--- start ---

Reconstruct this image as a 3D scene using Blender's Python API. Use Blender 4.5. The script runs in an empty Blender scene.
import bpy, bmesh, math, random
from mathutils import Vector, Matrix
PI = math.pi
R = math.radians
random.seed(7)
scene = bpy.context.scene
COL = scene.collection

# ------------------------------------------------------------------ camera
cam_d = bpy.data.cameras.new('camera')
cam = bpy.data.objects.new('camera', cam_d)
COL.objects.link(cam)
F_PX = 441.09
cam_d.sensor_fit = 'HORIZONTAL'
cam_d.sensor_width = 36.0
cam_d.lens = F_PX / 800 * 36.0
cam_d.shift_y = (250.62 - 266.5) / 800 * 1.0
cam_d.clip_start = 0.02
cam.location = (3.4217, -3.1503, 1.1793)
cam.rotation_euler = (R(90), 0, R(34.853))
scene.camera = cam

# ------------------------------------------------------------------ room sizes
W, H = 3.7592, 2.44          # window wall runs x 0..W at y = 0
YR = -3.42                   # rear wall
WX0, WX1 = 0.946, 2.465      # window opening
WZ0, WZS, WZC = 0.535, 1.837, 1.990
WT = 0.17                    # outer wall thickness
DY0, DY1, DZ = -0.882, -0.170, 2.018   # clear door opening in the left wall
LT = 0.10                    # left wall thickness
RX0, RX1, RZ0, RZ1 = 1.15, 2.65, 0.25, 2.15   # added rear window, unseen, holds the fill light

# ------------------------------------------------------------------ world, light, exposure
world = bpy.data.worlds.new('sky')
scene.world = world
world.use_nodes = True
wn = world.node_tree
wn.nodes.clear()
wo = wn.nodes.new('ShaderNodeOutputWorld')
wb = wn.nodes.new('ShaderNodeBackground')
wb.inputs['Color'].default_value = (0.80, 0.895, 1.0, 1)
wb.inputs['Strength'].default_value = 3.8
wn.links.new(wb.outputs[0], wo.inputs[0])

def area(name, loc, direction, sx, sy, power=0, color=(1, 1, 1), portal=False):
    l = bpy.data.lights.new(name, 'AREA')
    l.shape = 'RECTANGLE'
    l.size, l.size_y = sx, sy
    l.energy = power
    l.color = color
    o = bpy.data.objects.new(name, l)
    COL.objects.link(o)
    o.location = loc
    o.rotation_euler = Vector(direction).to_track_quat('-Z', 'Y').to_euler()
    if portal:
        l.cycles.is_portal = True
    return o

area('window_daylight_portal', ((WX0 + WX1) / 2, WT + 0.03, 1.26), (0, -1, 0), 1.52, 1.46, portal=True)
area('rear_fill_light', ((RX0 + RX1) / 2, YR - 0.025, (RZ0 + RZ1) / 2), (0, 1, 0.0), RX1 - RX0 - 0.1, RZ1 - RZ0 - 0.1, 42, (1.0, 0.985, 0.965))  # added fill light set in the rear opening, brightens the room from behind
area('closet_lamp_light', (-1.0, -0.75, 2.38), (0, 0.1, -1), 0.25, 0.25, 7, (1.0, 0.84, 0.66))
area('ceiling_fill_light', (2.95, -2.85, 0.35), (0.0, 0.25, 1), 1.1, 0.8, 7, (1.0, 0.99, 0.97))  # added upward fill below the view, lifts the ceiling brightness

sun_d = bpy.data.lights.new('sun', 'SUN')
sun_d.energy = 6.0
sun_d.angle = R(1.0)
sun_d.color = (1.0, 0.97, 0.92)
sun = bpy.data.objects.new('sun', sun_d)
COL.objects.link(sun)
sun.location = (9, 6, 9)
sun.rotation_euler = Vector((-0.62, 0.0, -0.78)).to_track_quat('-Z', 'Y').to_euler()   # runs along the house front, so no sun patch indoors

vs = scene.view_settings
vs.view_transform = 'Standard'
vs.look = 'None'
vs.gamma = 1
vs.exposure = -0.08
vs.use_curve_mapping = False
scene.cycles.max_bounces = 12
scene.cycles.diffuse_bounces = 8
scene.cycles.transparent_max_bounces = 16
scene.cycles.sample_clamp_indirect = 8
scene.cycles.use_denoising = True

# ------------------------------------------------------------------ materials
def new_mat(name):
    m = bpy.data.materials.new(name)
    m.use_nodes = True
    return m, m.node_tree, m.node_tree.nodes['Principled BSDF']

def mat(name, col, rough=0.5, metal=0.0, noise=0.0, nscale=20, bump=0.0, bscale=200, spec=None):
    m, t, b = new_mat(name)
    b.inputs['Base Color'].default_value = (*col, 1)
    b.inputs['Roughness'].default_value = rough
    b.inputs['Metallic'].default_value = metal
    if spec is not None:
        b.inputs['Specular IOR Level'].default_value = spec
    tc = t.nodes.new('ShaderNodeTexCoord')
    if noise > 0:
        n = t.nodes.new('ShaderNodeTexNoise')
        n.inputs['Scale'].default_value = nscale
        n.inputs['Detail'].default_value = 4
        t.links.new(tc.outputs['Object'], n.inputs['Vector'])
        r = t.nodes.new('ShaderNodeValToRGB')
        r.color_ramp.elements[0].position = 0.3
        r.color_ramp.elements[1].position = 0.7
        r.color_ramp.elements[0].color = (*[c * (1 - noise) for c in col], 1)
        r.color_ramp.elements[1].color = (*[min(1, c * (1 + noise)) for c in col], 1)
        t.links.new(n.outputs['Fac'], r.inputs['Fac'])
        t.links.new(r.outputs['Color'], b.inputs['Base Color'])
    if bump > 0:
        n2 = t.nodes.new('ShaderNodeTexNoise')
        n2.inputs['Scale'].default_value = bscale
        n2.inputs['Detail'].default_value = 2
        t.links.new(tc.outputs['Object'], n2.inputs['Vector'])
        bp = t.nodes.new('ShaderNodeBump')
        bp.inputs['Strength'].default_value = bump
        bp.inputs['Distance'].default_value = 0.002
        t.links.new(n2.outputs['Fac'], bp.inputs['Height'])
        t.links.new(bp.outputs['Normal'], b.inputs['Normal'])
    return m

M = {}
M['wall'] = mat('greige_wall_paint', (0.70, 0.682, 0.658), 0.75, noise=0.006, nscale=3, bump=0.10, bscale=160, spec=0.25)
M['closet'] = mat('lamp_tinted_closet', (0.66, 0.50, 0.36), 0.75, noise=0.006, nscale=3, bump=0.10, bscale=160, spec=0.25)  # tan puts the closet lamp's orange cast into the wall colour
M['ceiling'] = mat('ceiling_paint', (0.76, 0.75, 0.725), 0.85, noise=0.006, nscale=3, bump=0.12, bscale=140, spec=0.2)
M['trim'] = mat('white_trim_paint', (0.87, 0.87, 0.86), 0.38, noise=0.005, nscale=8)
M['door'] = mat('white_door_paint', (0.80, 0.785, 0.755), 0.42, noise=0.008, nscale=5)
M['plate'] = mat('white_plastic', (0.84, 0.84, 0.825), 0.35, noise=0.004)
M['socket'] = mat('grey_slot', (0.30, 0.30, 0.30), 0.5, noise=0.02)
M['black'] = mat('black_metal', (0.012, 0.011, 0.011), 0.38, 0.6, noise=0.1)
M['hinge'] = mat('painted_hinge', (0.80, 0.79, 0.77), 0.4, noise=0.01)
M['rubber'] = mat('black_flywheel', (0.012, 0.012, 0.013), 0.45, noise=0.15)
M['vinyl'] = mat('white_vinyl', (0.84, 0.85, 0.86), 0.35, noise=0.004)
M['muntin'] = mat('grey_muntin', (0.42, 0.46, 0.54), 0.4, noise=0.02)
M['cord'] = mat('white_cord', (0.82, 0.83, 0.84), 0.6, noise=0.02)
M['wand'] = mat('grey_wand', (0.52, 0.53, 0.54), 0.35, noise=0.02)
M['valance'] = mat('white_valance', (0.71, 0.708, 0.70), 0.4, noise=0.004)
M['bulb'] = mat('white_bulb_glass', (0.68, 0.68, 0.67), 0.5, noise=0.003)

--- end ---

WHAT IS NEEDED:
Write out the material exactly as given.

WRITTEN RESPONSE:
Reconstruct this image as a 3D scene using Blender's Python API. Use Blender 4.5. The script runs in an empty Blender scene.
import bpy, bmesh, math, random
from mathutils import Vector, Matrix
PI = math.pi
R = math.radians
random.seed(7)
scene = bpy.context.scene
COL = scene.collection

# ------------------------------------------------------------------ camera
cam_d = bpy.data.cameras.new('camera')
cam = bpy.data.objects.new('camera', cam_d)
COL.objects.link(cam)
F_PX = 441.09
cam_d.sensor_fit = 'HORIZONTAL'
cam_d.sensor_width = 36.0
cam_d.lens = F_PX / 800 * 36.0
cam_d.shift_y = (250.62 - 266.5) / 800 * 1.0
cam_d.clip_start = 0.02
cam.location = (3.4217, -3.1503, 1.1793)
cam.rotation_euler = (R(90), 0, R(34.853))
scene.camera = cam

# ------------------------------------------------------------------ room sizes
W, H = 3.7592, 2.44          # window wall runs x 0..W at y = 0
YR = -3.42                   # rear wall
WX0, WX1 = 0.946, 2.465      # window opening
WZ0, WZS, WZC = 0.535, 1.837, 1.990
WT = 0.17                    # outer wall thickness
DY0, DY1, DZ = -0.882, -0.170, 2.018   # clear door opening in the left wall
LT = 0.10                    # left wall thickness
RX0, RX1, RZ0, RZ1 = 1.15, 2.65, 0.25, 2.15   # added rear window, unseen, holds the fill light

# ------------------------------------------------------------------ world, light, exposure
world = bpy.data.worlds.new('sky')
scene.world = world
world.use_nodes = True
wn = world.node_tree
wn.nodes.clear()
wo = wn.nodes.new('ShaderNodeOutputWorld')
wb = wn.nodes.new('ShaderNodeBackground')
wb.inputs['Color'].default_value = (0.80, 0.895, 1.0, 1)
wb.inputs['Strength'].default_value = 3.8
wn.links.new(wb.outputs[0], wo.inputs[0])

def area(name, loc, direction, sx, sy, power=0, color=(1, 1, 1), portal=False):
    l = bpy.data.lights.new(name, 'AREA')
    l.shape = 'RECTANGLE'
    l.size, l.size_y = sx, sy
    l.energy = power
    l.color = color
    o = bpy.data.objects.new(name, l)
    COL.objects.link(o)
    o.location = loc
    o.rotation_euler = Vector(direction).to_track_quat('-Z', 'Y').to_euler()
    if portal:
        l.cycles.is_portal = True
    return o

area('window_daylight_portal', ((WX0 + WX1) / 2, WT + 0.03, 1.26), (0, -1, 0), 1.52, 1.46, portal=True)
area('rear_fill_light', ((RX0 + RX1) / 2, YR - 0.025, (RZ0 + RZ1) / 2), (0, 1, 0.0), RX1 - RX0 - 0.1, RZ1 - RZ0 - 0.1, 42, (1.0, 0.985, 0.965))  # added fill light set in the rear opening, brightens the room from behind
area('closet_lamp_light', (-1.0, -0.75, 2.38), (0, 0.1, -1), 0.25, 0.25, 7, (1.0, 0.84, 0.66))
area('ceiling_fill_light', (2.95, -2.85, 0.35), (0.0, 0.25, 1), 1.1, 0.8, 7, (1.0, 0.99, 0.97))  # added upward fill below the view, lifts the ceiling brightness

sun_d = bpy.data.lights.new('sun', 'SUN')
sun_d.energy = 6.0
sun_d.angle = R(1.0)
sun_d.color = (1.0, 0.97, 0.92)
sun = bpy.data.objects.new('sun', sun_d)
COL.objects.link(sun)
sun.location = (9, 6, 9)
sun.rotation_euler = Vector((-0.62, 0.0, -0.78)).to_track_quat('-Z', 'Y').to_euler()   # runs along the house front, so no sun patch indoors

vs = scene.view_settings
vs.view_transform = 'Standard'
vs.look = 'None'
vs.gamma = 1
vs.exposure = -0.08
vs.use_curve_mapping = False
scene.cycles.max_bounces = 12
scene.cycles.diffuse_bounces = 8
scene.cycles.transparent_max_bounces = 16
scene.cycles.sample_clamp_indirect = 8
scene.cycles.use_denoising = True

# ------------------------------------------------------------------ materials
def new_mat(name):
    m = bpy.data.materials.new(name)
    m.use_nodes = True
    return m, m.node_tree, m.node_tree.nodes['Principled BSDF']

def mat(name, col, rough=0.5, metal=0.0, noise=0.0, nscale=20, bump=0.0, bscale=200, spec=None):
    m, t, b = new_mat(name)
    b.inputs['Base Color'].default_value = (*col, 1)
    b.inputs['Roughness'].default_value = rough
    b.inputs['Metallic'].default_value = metal
    if spec is not None:
        b.inputs['Specular IOR Level'].default_value = spec
    tc = t.nodes.new('ShaderNodeTexCoord')
    if noise > 0:
        n = t.nodes.new('ShaderNodeTexNoise')
        n.inputs['Scale'].default_value = nscale
        n.inputs['Detail'].default_value = 4
        t.links.new(tc.outputs['Object'], n.inputs['Vector'])
        r = t.nodes.new('ShaderNodeValToRGB')
        r.color_ramp.elements[0].position = 0.3
        r.color_ramp.elements[1].position = 0.7
        r.color_ramp.elements[0].color = (*[c * (1 - noise) for c in col], 1)
        r.color_ramp.elements[1].color = (*[min(1, c * (1 + noise)) for c in col], 1)
        t.links.new(n.outputs['Fac'], r.inputs['Fac'])
        t.links.new(r.outputs['Color'], b.inputs['Base Color'])
    if bump > 0:
        n2 = t.nodes.new('ShaderNodeTexNoise')
        n2.inputs['Scale'].default_value = bscale
        n2.inputs['Detail'].default_value = 2
        t.links.new(tc.outputs['Object'], n2.inputs['Vector'])
        bp = t.nodes.new('ShaderNodeBump')
        bp.inputs['Strength'].default_value = bump
        bp.inputs['Distance'].default_value = 0.002
        t.links.new(n2.outputs['Fac'], bp.inputs['Height'])
        t.links.new(bp.outputs['Normal'], b.inputs['Normal'])
    return m

M = {}
M['wall'] = mat('greige_wall_paint', (0.70, 0.682, 0.658), 0.75, noise=0.006, nscale=3, bump=0.10, bscale=160, spec=0.25)
M['closet'] = mat('lamp_tinted_closet', (0.66, 0.50, 0.36), 0.75, noise=0.006, nscale=3, bump=0.10, bscale=160, spec=0.25)  # tan puts the closet lamp's orange cast into the wall colour
M['ceiling'] = mat('ceiling_paint', (0.76, 0.75, 0.725), 0.85, noise=0.006, nscale=3, bump=0.12, bscale=140, spec=0.2)
M['trim'] = mat('white_trim_paint', (0.87, 0.87, 0.86), 0.38, noise=0.005, nscale=8)
M['door'] = mat('white_door_paint', (0.80, 0.785, 0.755), 0.42, noise=0.008, nscale=5)
M['plate'] = mat('white_plastic', (0.84, 0.84, 0.825), 0.35, noise=0.004)
M['socket'] = mat('grey_slot', (0.30, 0.30, 0.30), 0.5, noise=0.02)
M['black'] = mat('black_metal', (0.012, 0.011, 0.011), 0.38, 0.6, noise=0.1)
M['hinge'] = mat('painted_hinge', (0.80, 0.79, 0.77), 0.4, noise=0.01)
M['rubber'] = mat('black_flywheel', (0.012, 0.012, 0.013), 0.45, noise=0.15)
M['vinyl'] = mat('white_vinyl', (0.84, 0.85, 0.86), 0.35, noise=0.004)
M['muntin'] = mat('grey_muntin', (0.42, 0.46, 0.54), 0.4, noise=0.02)
M['cord'] = mat('white_cord', (0.82, 0.83, 0.84), 0.6, noise=0.02)
M['wand'] = mat('grey_wand', (0.52, 0.53, 0.54), 0.35, noise=0.02)
M['valance'] = mat('white_valance', (0.71, 0.708, 0.70), 0.4, noise=0.004)
M['bulb'] = mat('white_bulb_glass', (0.68, 0.68, 0.67), 0.5, noise=0.003)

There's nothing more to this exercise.